English law: the platform for international business.

28 April 2022
London International Disputes Week
English law: the platform for international business.

English Law: the Platform for International Business.

While the UK embraces new global trade agreements we should not forget the business platform that facilitates these and which we in the UK have shared with the world for centuries – the English law itself.

A recent report commissioned by LegalUK – a group drawn from major stakeholders across the UK legal sector – and produced by the economic consultancy Oxera (https://legaluk.org/wp-content/uploads/2021/09/The-value-of-English-law-to-the-UK-economy.pdf) demonstrates the economic value of English law, both to the UK and as a fundamental platform for international business. English law provides a global infrastructure for the trade, financial and commercial contracts on which international business relies, and its common use lowers transaction costs and provides network effect benefits for internationally mobile transactions. It governs contracts supporting USD trillions of OTC derivatives, global metals trades, M&A transactions and insurance contracts each year. It makes available commercial practices and concepts, such as netting and trusts, to business users from countries without these in their local laws. It facilitates the use of novel and innovative structures such as smart contracts. Businesses do not need to be located in the UK to enjoy these benefits – English law contracts with their clarity, certainty, predictability and flexibility are available to all. And when legal disputes about English law contracts occur, and English law needs to be interpreted and adjudicated on, this can be done from access points all over the world.

English law is the source of domestic law in over 80 jurisdictions around the world. Many English precedents and principles are globally familiar. Some legal systems have English judges sitting in their highest courts – including in Hong Kong, Singapore, Dubai and Abu Dhabi. Lawyers in countries around the world have studied English, as well as their domestic, law. A 2021 study of 26 common law jurisdictions published by Mishcon de Reya and vLex Justis showed that from 1717 to 2020 English law was cited 313, 111 times by foreign courts (with the nearest competitor being cited 12,156 times). But in addition to using English influenced local law, businesses anywhere in the world can easily access English law itself in a variety of ways.

It is straightforward for international business to have their English law cases decided in the Commercial Court in London.
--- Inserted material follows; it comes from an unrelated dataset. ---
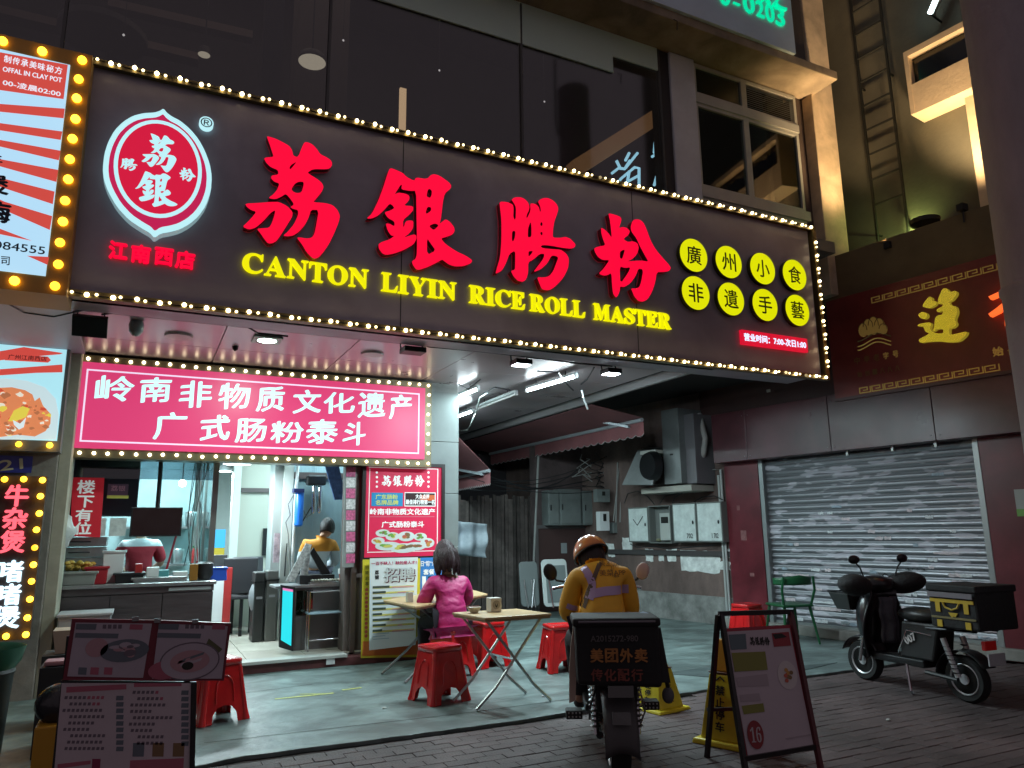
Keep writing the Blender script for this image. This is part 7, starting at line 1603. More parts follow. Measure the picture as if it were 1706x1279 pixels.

With the move to remote hearings it is now easier than ever for overseas businesses to access the Commercial Court from their home locations.

A traditional alternative is international arbitration. A large proportion of international arbitrations are decided under English law. Businesses can use UK arbitration institutions such as the LCIA and the LMAA, or those with branches in the UK such as ICC, and again can now easily do so online and remotely from their home locations. In fact arbitrations can be legally based and hearings can take place anywhere that works for the parties and English law arbitrations can be administered from abroad. English law is the second most chosen law of arbitrations administered – on the other side of the world from the UK – by both the Singapore and Hong Kong International Arbitration Centres.

A newer alternative is to use one of the international commercial courts established abroad with English law as their legal basis (the Dubai International Financial Centre Courts) or which adopt English law wholesale (the Abu Dhabi Global Markets Court), or which will hear cases governed by a range of foreign laws (the Singapore International Commercial Court).

English law has achieved this ubiquity and ease of access without any strategic plan – markets and international businesses and jurisdictions have adopted it because it works for them and continues to evolve to meet the challenges of a digitising world. International businesses should be alert to the benefits of English law being provided seamlessly around the world, in or from the UK but also nearer to home as other countries recognise the benefits of providing internationally located venues for resolution of English law disputes. As we see from the readiness of other countries to take on the administration of English law governed cases, from the Far East to the Gulf, international businesses can enjoy the significant benefits of English law from the comfort of their own locations, wherever those are.